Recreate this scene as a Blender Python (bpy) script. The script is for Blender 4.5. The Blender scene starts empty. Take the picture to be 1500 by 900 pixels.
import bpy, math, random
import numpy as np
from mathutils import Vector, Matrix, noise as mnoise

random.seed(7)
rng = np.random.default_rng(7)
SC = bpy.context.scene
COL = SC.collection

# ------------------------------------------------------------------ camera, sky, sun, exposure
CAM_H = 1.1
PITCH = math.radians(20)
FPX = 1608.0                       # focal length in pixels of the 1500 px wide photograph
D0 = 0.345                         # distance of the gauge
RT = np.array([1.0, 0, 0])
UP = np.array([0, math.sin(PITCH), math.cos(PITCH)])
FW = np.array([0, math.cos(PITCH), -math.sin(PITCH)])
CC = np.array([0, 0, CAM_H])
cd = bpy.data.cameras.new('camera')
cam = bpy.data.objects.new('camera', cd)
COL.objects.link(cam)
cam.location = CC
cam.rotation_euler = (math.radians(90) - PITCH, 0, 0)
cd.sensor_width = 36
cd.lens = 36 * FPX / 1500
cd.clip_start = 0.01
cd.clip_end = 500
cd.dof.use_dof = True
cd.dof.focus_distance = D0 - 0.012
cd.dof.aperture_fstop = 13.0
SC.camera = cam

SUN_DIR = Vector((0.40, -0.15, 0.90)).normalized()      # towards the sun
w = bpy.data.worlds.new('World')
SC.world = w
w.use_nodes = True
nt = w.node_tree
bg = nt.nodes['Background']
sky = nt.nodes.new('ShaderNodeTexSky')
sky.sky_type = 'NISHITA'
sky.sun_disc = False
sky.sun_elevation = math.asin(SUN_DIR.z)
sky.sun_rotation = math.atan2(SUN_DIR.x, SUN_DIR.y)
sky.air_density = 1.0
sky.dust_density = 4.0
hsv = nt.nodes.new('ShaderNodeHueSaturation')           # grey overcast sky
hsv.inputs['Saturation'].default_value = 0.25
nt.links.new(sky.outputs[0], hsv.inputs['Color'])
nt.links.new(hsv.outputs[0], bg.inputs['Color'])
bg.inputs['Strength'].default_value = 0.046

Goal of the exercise
From the data above, copy each line that has the string "pixels".

Solution to the problem
Recreate this scene as a Blender Python (bpy) script. The script is for Blender 4.5. The Blender scene starts empty. Take the picture to be 1500 by 900 pixels.
FPX = 1608.0                       # focal length in pixels of the 1500 px wide photograph